If any of these blackboard scratchers has a private life, it is one few of us would envy. This is not precisely the case with the characters in Teachers. The story revolves around Simon, a young English teacher played by Andrew Lincoln. The actor made his name in This Life as Egg, who wasn’t quite grown up enough for law. Simon, too, much of the time feels closer to his students than to his colleagues - and not to the more conscientious of his students, either. He regularly oversleeps and enjoys a quick fag behind the school canteen, where he is quite ikely to run into a Year 9 pupil doing the same thing. His teaching style is informal and based more on spontaneous discussion than the purposeful pursuit of learning goals (my guess is that he bunked off teacher training to watch Dead Poets Society). He still lives at home, and this, together with a powerful thirst, leaves him little time for such out-of school activities as marking. When he can, he hands that chore over to other members of the department, down at the pub, in exchange for a round of drinks.

This general attitude, combined with the sounds of revelry from Simon’s classroom when he is teaching Romeo and Juliet, does not endear him to Jenny (Nina Sosanya), who is in the classroom next door. Jenny is a very different brand of teacher, ambitious for herself and her pupils. She seldom goes to the pub after school, preferring an evening at home with a DfEE circular. She certainly doesn’t want to take on any of Simon’s marking. Early indications suggest that this ill-matched pair are destined to fall in love.

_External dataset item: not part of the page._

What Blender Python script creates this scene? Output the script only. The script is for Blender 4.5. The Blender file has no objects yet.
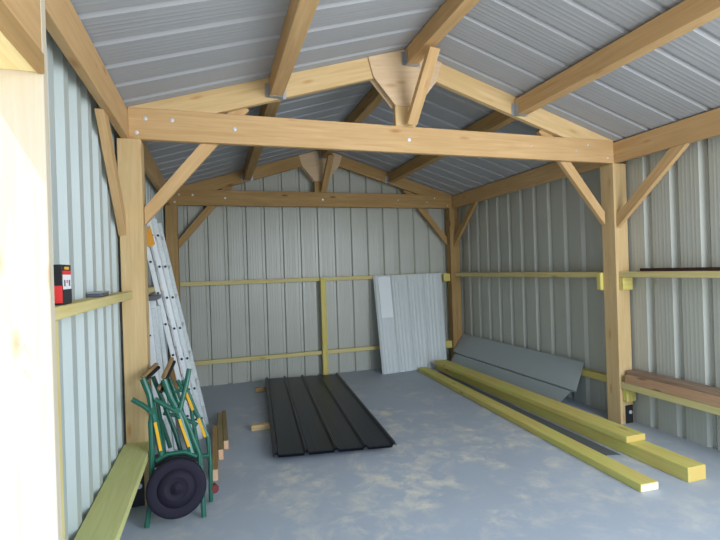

“The fact that they’re teachers is irrelevant,” Jane Fallon says. “I wanted to avoid an issue-based drama.” But by making the chief characters work in a secondary school and building the contrast between them around their professional practice, the series is bound to raise issues - as Fallon admits.

Jenny, she says, is a much better teacher than Simon “on paper”. But there are moments when he is more effective than she is in getting a lesson across - although his pupils give him a far easier ride than you would expect from any real class of 15-year-olds faced by a young man with a hangover and no lesson plan.

Underlying this, though, is a feeling about the essence of teaching and learning. In a small way, Fallon admits, Teachers does tackle some issues, reflecting what she and the rest of the team found when they went into schools and talked to the staff: that curriculum demands have become more rigid, that the workload has grown and that the job now demands “soulless professionalism”, rather than an instinctive, human rapport with the pupils. So, even a series that has deliberately tried to avoid being didactic has ended with a little something to teach.

A bigger lesson is about how much we are all obsessed with image. When Simon wakes up and finds that the pretty girl in bed beside him is a police officer, his first impulse is to hide any traces of what he was smoking the night before. But his main concern is for the effect the relationship might have on his credibility if his colleagues or, worse still, his students, find out he is dating a cop. Could he ever live it down? After all, there’s always got to be a profession which has an even worse image than your own.